Section 288 of the Town and Country Planning Act 1990 enables “a person aggrieved” to apply to the High Court to quash, inter alia, a decision by an inspector in respect of a planning appeal on the grounds that the decision was outside the powers conferred by the Planning Acts and/or there has been a failure to comply with any of the requirements of those Acts.
In Wiltshire Council v Secretary of State for Communities and Local Government [2010] EWHC 1009 (Admin), the local planning authority (LPA) had refused to grant planning permission for a residential development. The developer appealed to the secretary of state, whose inspector granted planning permission. The LPA applied to the High Court under section 288, contending that the inspector had erred in law. The developer then applied to the High Court under CPR 3.4(2) to strike out the LPA’s statement of case, on the basis that it disclosed no reasonable grounds for bringing the claim.
The court accepted the developer’s arguments, but it treated the application as if it had been made under CPR 24(2) and gave summary judgment against the LPA. Although recognising that CPR 3 and 24 were not the usual way of disposing of a section 288 application, the judge pointed out that their jurisdictions provide a valuable means of ensuring that cases are dealt with justly and with a view to saving expense.
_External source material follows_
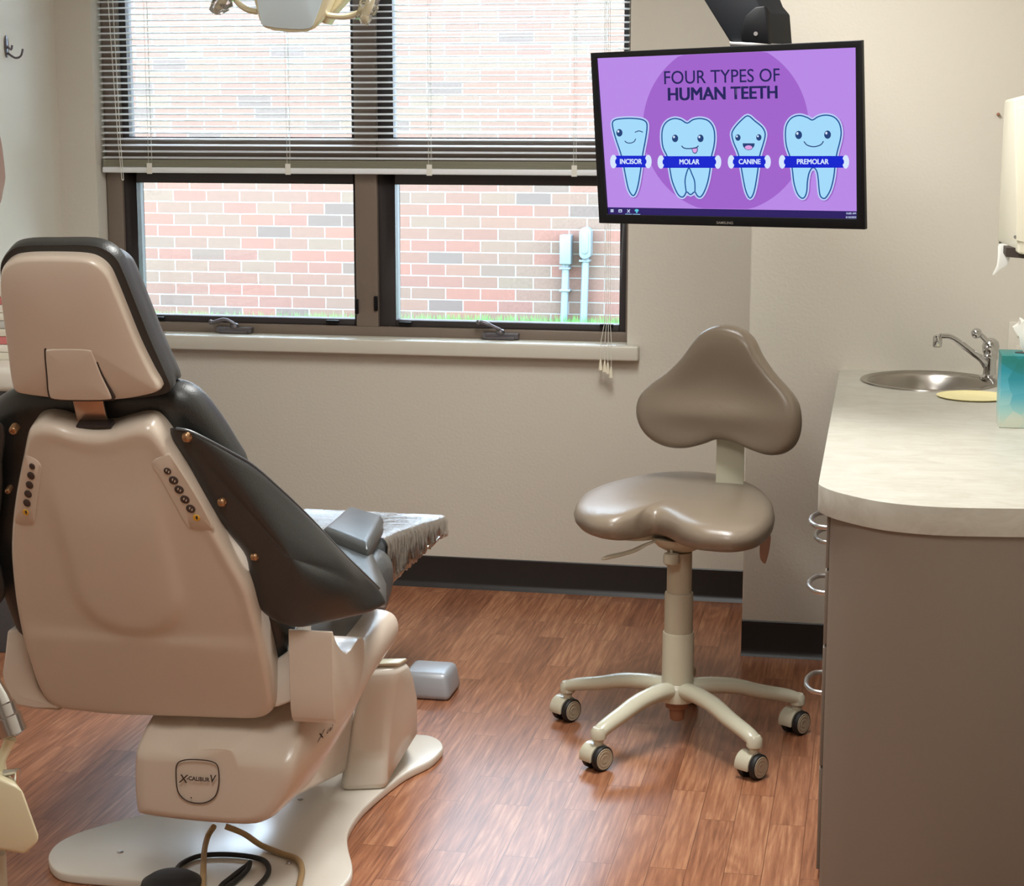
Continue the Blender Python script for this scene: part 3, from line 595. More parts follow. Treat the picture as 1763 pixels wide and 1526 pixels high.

However, before reaching his conclusion, the judge set out an admirable summary of the basis, established in case law, on which the court approaches an application under section 288. It bears repeating here:
(1) The weight to be given to a material consideration is a matter of planning judgment for the inspector.
(2) Provided that he has regard to all material considerations, he can give them what weight he thinks appropriate or no weight.
(3) His decision in that respect, however, will always be subject to an argument that it is Wednesbury unreasonable.
(4) Since the inspector is the fact-finding body, the Wednesbury test will normally be a difficult obstacle for the applicant under section 288.
(5) The court will want ensure that a section 288 application is not used for a rerun of the arguments on planning merits.
(6) A decision letter must be read in good faith and as a whole and it must be construed in a practical manner.
(7) If the inspector has materially misunderstood a plan or policy, this may provide a foundation for quashing his decision.
(8) Reasons for his decision must be intelligible and adequate and deal with all the principal issues.